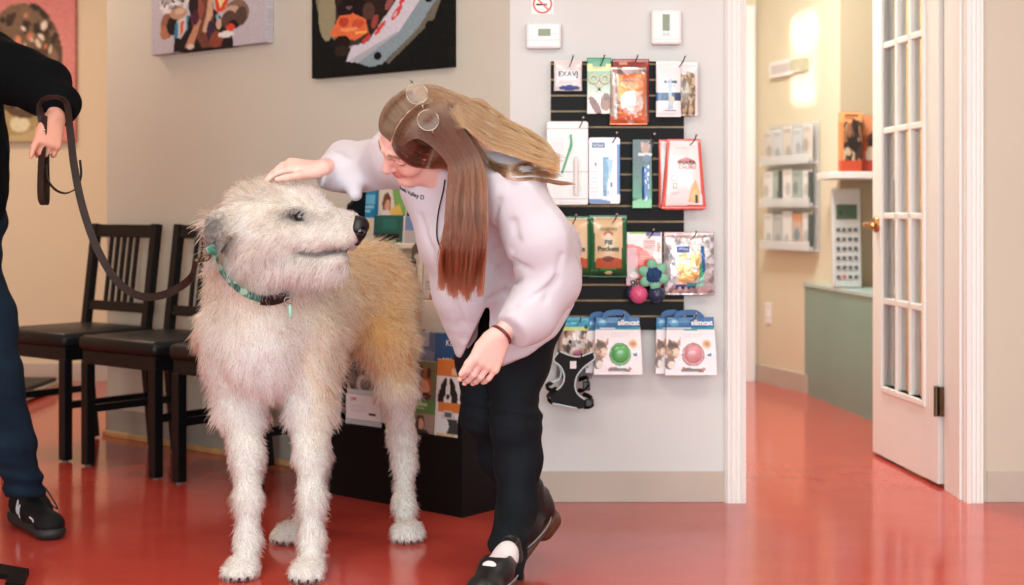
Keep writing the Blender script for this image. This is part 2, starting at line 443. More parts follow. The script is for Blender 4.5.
# ================================================================ the setting
def structure(name, mb, m, **k):
    o = mb.build(name, m, **k); o['kind'] = 'structure'; return o
TOP = 2.75
structure('floor', MB().box((-5.5, -3, -.1), (4.2, 9, 0)), 'floor')
structure('ceiling', MB().box((-5.5, -3, TOP), (4.2, 9, TOP + .1)), 'ceiling')
FAR = BEND - LX * 2.238                      # far end of the chair wall
structure('wall_left', MB().poly_prism([(BEND.x, BEND.y), (FAR.x, FAR.y), (FAR.x + 1.62, 8.05), (FAR.x + 1.9, 8.05), (0.12, 4.9), (BEND.x + .01, 4.68)], 0, TOP), 'wall_left')
structure('wall_front', MB().poly_prism([(BEND.x, 4.674), (.766, 4.674), (.766, 4.89), (.1, 4.89)], 0, TOP).box((.766, 4.674, 2.2), (1.489, 4.89, TOP)), 'wall_front')
structure('wall_right', MB().box((1.489, 4.674, 0), (4.1, 4.89, TOP)), mat('paint_grey_beige', (200, 190, 172), .75, vary=.02, vscale=2))
structure('wall_far', MB().box((-5.5, 8.04, 0), (.3, 8.2, TOP)), 'wall_warm')
structure('wall_side', MB().box((4.1, -3, 0), (4.2, 9, TOP)), 'wall_front')
structure('wall_outer', MB().box((-5.5, -3, 0), (-5.4, 8.1, TOP)), 'wall_warm')
# next room
structure('wall_back', MB().box((.3, 8.04, 0), (1.4, 8.2, TOP)), 'wall_olive')
CA, CB = Vector((1.38, 8.04, 0)), Vector((1.654, 7.167, 0))
structure('wall_passage', MB().poly_prism([(CA.x, CA.y), (CB.x, CB.y), (CB.x + .15, CB.y + .05), (CA.x + .15, CA.y + .1)], 0, TOP), 'wall_olive')
structure('wall_alcove', MB().box((CB.x, CB.y, 0), (4.1, CB.y + .15, TOP)), 'wall_khaki')
structure('wall_inner', MB().box((.28, 4.89, 0), (.38, 6.2, TOP)).box((.28, 7.4, 0), (.38, 8.1, TOP)).box((.28, 6.2, 0), (.38, 7.4, .9)).box((.28, 6.2, 2.3), (.38, 7.4, TOP)), 'wall_olive')
# skirtings
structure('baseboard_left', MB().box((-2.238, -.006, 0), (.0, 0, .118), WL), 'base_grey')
structure('trim_1', MB().box((-2.24, -.024, 0), (.012, -.006, .022), WL, .004), 'pine')
structure('baseboard_front', MB().box((BEND.x, 4.668, 0), (.70, 4.676, .102), None, .002), 'base_beige')
structure('baseboard_right', MB().box((1.56, 4.668, 0), (4.1, 4.676, .102), None, .002), 'base_beige')
structure('baseboard_far', MB().box((-5.4, 8.03, 0), (-.1, 8.045, .10)), 'base_beige')
dA = (CB - CA).normalized(); nA = Vector((dA.y, -dA.x, 0)); nA = nA if nA.x < 0 else -nA
structure('baseboard_passage', MB().poly_prism([tuple((CA + nA * .012).xy), tuple((CB + nA * .012).xy), tuple(CB.xy), tuple(CA.xy)], 0, .10), 'base_beige')
# fluted door casings
def casing(name, x0, x1, z1, flip=False):
    b = MB(); w = x1 - x0; d = 1 if not flip else -1
    prof = [(0, .010), (.12, .022), (.2, .018), (.3, .024), (.42, .018), (.55, .024), (.68, .018), (.80, .028), (1.0, .020)]
    if flip: prof = [(1 - a, t) for a, t in reversed(prof)]
    pl = [(x0, 4.676)] + [(x0 + a * w, 4.674 - t) for a, t in prof] + [(x1, 4.676)]
    b.poly_prism(pl, 0, z1); return structure(name, b, 'trim')
casing('trim_2', .697, .766, 2.2)
casing('trim_3', 1.489, 1.549, 2.2, True)
structure('trim_4', MB().box((1.487, 4.672, 0), (1.4895, 4.892, 2.2)).box((1.479, 4.70, 0), (1.488, 4.73, 2.2), None, .002), 'trim')
structure('trim_5', MB().box((.752, 4.68, 0), (.767, 4.89, 2.2), None, .002), 'trim')
structure('trim_6', MB().box((.69, 4.65, 2.2), (1.556, 4.90, 2.29), None, .004), 'trim')
structure('trim_7', MB().box((1.31, 8.01, 0), (1.372, 8.045, 2.12), None, .004).box((1.322, 8.0, 0), (1.36, 8.012, 2.08), None, .003), 'trim')

# ---------------------------------------------------------------- the open french door
hinge, free = Vector((1.474, 4.918, 0)), Vector((1.420, 5.60, 0))
dx = (free - hinge); DW = dx.length; dx.normalize(); dn = Vector((-dx.y, dx.x, 0))   # dn: towards the left
DM = Matrix(((dx.x, -dn.x, 0, hinge.x), (dx.y, -dn.y, 0, hinge.y), (0, 0, 1, 0), (0, 0, 0, 1)))   # local x from hinge to free edge, -y faces left
b = MB(); T = .036; z0, z1 = .012, 2.09; st = .135; zb, zt = .285, 1.92
b.box((0, 0, z0), (st, T, z1), None, .002).box((DW - .125, 0, z0), (DW, T, z1), None, .002)
b.box((st, 0, z0), (DW - .125, T, zb)).box((st, 0, zt), (DW - .125, T, z1))
gx0, gx1 = st, DW - .125
for i in (1, 2):
    x = gx0 + (gx1 - gx0) * i / 3; b.box((x - .012, -.002, zb), (x + .012, T + .002, zt), None, .004)
for i in range(1, 5):
    z = zb + (zt - zb) * i / 5; b.box((gx0, -.002, z - .012), (gx1, T + .002, z + .012), None, .004)
for (x0, x1, za, zc) in ((gx0 - .022, gx0, zb - .022, zt + .022), (gx1, gx1 + .022, zb - .022, zt + .022), (gx0, gx1, zb - .022, zb), (gx0, gx1, zt, zt + .022)):
    b.box((x0, -.009, za), (x1, T + .009, zc), None, .003)
door = structure('door_1', b, 'trim', mx=DM)
MB().box((gx0, T / 2 - .002, zb), (gx1, T / 2 + .002, zt)).build('glass_pane', 'glass', door)
hd = MB().cyl((DW - .06, -.001, .905), (DW - .06, -.012, .905), .03, 24).cyl((DW - .06, -.01, .905), (DW - .06, -.05, .905), .010, 16)
hd.tube(smooth_path([(DW - .06, -.05, .905), (DW - .085, -.056, .906), (DW - .135, -.056, .904), (DW - .17, -.05, .898)], 6), [.011] * 18 + [.008], 12)
hd.build('door_handle', 'brass', door, smooth=True)
for z in (.30, 1.80):
    h = MB().box((-.028, -.004, z - .05), (-.001, .034, z + .05)).cyl((-.006, -.010, z - .052), (-.006, -.010, z + .052), .008, 14)
    h.build('hinge', 'bronze', door)

# ---------------------------------------------------------------- camera, light
cam = bpy.data.cameras.new('camera'); co = bpy.data.objects.new('camera', cam); COL.objects.link(co); SC.camera = co
co.location = (0, 0, EYE); co.rotation_euler = (PI / 2, 0, 0)
cam.lens = 36 * FPX / 1024; cam.sensor_width = 36; cam.sensor_fit = 'HORIZONTAL'
cam.shift_y = -(292.5 - 213) / 1024; cam.clip_start = .05
cam.dof.use_dof = True; cam.dof.focus_distance = 3.66; cam.dof.aperture_fstop = 3.2
W = bpy.data.worlds.new('daylight'); SC.world = W; W.use_nodes = True
W.node_tree.nodes['Background'].inputs[0].default_value = (.84, .95, 1, 1); W.node_tree.nodes['Background'].inputs[1].default_value = 1.1
def area(name, loc, rot, sx, sy, power, color, spread=180):
    l = bpy.data.lights.new(name, 'AREA'); l.shape = 'RECTANGLE'; l.size = sx; l.size_y = sy; l.energy = power; l.color = color; l.spread = math.radians(spread)
    o = bpy.data.objects.new(name, l); COL.objects.link(o); o.location = loc; o.rotation_euler = rot; return o
area('shopfront_daylight', (-.6, -2.6, 1.5), (PI / 2, 0, 0), 7.0, 2.4, 252, (.83, .965, 1))
area('ceiling_lamp', (-.8, 2.2, 2.72), (0, 0, 0), 1.2, 1.2, 34, (1, .96, .85))
area('ceiling_lamp', (1.6, 2.6, 2.72), (0, 0, 0), 1.2, 1.2, 22, (1, .96, .85))
area('waiting_corner_lamp', (-2.6, 6.3, 2.72), (0, 0, 0), .8, .8, 30, (1, .80, .58))
area('passage_lamp', (1.0, 6.2, 2.72), (0, 0, 0), .6, .6, 60, (.97, .97, .95))
for zz in (1.66, 1.93):   # low sun through the two panes of the passage window
    o = area('passage_window_sun', (.42, 6.75, zz), (0, 0, 0), .26, .20, .20, (1, .97, .90), 4); o.rotation_euler = Vector((1.545 - .42, 7.52 - 6.75, -.03)).to_track_quat('-Z', 'Y').to_euler()
SC.view_settings.view_transform = 'Standard'; SC.view_settings.look = 'None'; SC.view_settings.exposure = 0.16; SC.view_settings.gamma = 1; SC.view_settings.use_curve_mapping = False
# ================================================================ chairs along the wall
glide = mat('glide_grey', (120, 116, 112), .5)
def make_chair():
    t = thing('side_chair', '-', 'chair')
    w, fy, ry = .225, -.195, .178          # half width, front and rear leg lines
    s = MB().box((-.235, -.225, .435), (.235, .205, .492), None, .02)
    for v in s.bm.verts:
        if v.co.z > .47: v.co.z += .008 * (1 - (v.co.x / .24) ** 2) * (1 - (v.co.y / .23) ** 2)
    s.build('seat', 'black_leather', t, smooth=True)
    MB().box((-.222, -.21, .385), (.222, .19, .437), None, .004).build('seat_frame', 'black_wood', t)
    for sx in (-1, 1):
        x = sx * (w - .018)
        l = MB().box((x - .019, fy - .019, .006), (x + .019, fy + .019, .39), None, .003).build('leg', 'black_wood', t)
        MB().cyl((x, fy, 0), (x, fy, .007), .012, 12).build('foot_glide', glide, l)
        r = MB(); up = (0, 1, 0)
        r.bar((x, ry + .035, .006), (x, ry - .01, .44), .036, .036, up, .003); r.bar((x, ry - .011, .42), (x, ry + .049, .905), .036, .034, up, .003)
        r.build('rear_leg', 'black_wood', t)
    def by(z): return ry - .011 + (z - .42) * .060 / .485
    MB().bar((-w + .01, by(.875), .875), (w - .01, by(.875), .875), .024, .052, (0, .2, 1), .003).build('top_rail', 'black_wood', t)
    MB().bar((-w + .01, by(.565), .565), (w - .01, by(.565), .565), .022, .04, (0, .2, 1), .003).build('lower_rail', 'black_wood', t)
    for i in range(5):
        x = -.088 + i * .044
        MB().bar((x, by(.57), .57), (x, by(.87), .87), .017, .012, (0, 1, 0), .002).build('spindle', 'black_wood', t)
    for sx in (-1, 1):
        MB().box((sx * .205 - .009, fy, .2), (sx * .205 + .009, ry + .01, .228)).build('stretcher', 'black_wood', t)
    return t
def copy_tree(o, parent=None):
    c = o.copy(); COL.objects.link(c)
    if parent is not None: c.parent = parent
    for ch in o.children: copy_tree(ch, c)
    return c
chair = make_chair()
for i, (x, lab) in enumerate(((-2.005, 'black slat-back side chair farthest from the shaggy dog, nearest the wall corner'),
                              (-1.443, 'black slat-back side chair in the middle of the wall row, behind the leash'),
                              (-.895, 'black slat-back side chair mostly hidden right behind the shaggy dog'))):
    c = chair if i == 0 else copy_tree(chair)
    c.matrix_world = WL @ Matrix.Translation((x, -.295, 0)); tag(c, lab, 'chair', 'black chairs along the wall')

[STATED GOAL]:
Write out exactly the opening lines of the data, stopping after the line that holds "# skirtings". Exclude pictures.

[TASK SOLUTION]:
Keep writing the Blender script for this image. This is part 2, starting at line 443. More parts follow. The script is for Blender 4.5.
# ================================================================ the setting
def structure(name, mb, m, **k):
    o = mb.build(name, m, **k); o['kind'] = 'structure'; return o
TOP = 2.75
structure('floor', MB().box((-5.5, -3, -.1), (4.2, 9, 0)), 'floor')
structure('ceiling', MB().box((-5.5, -3, TOP), (4.2, 9, TOP + .1)), 'ceiling')
FAR = BEND - LX * 2.238                      # far end of the chair wall
structure('wall_left', MB().poly_prism([(BEND.x, BEND.y), (FAR.x, FAR.y), (FAR.x + 1.62, 8.05), (FAR.x + 1.9, 8.05), (0.12, 4.9), (BEND.x + .01, 4.68)], 0, TOP), 'wall_left')
structure('wall_front', MB().poly_prism([(BEND.x, 4.674), (.766, 4.674), (.766, 4.89), (.1, 4.89)], 0, TOP).box((.766, 4.674, 2.2), (1.489, 4.89, TOP)), 'wall_front')
structure('wall_right', MB().box((1.489, 4.674, 0), (4.1, 4.89, TOP)), mat('paint_grey_beige', (200, 190, 172), .75, vary=.02, vscale=2))
structure('wall_far', MB().box((-5.5, 8.04, 0), (.3, 8.2, TOP)), 'wall_warm')
structure('wall_side', MB().box((4.1, -3, 0), (4.2, 9, TOP)), 'wall_front')
structure('wall_outer', MB().box((-5.5, -3, 0), (-5.4, 8.1, TOP)), 'wall_warm')
# next room
structure('wall_back', MB().box((.3, 8.04, 0), (1.4, 8.2, TOP)), 'wall_olive')
CA, CB = Vector((1.38, 8.04, 0)), Vector((1.654, 7.167, 0))
structure('wall_passage', MB().poly_prism([(CA.x, CA.y), (CB.x, CB.y), (CB.x + .15, CB.y + .05), (CA.x + .15, CA.y + .1)], 0, TOP), 'wall_olive')
structure('wall_alcove', MB().box((CB.x, CB.y, 0), (4.1, CB.y + .15, TOP)), 'wall_khaki')
structure('wall_inner', MB().box((.28, 4.89, 0), (.38, 6.2, TOP)).box((.28, 7.4, 0), (.38, 8.1, TOP)).box((.28, 6.2, 0), (.38, 7.4, .9)).box((.28, 6.2, 2.3), (.38, 7.4, TOP)), 'wall_olive')
# skirtings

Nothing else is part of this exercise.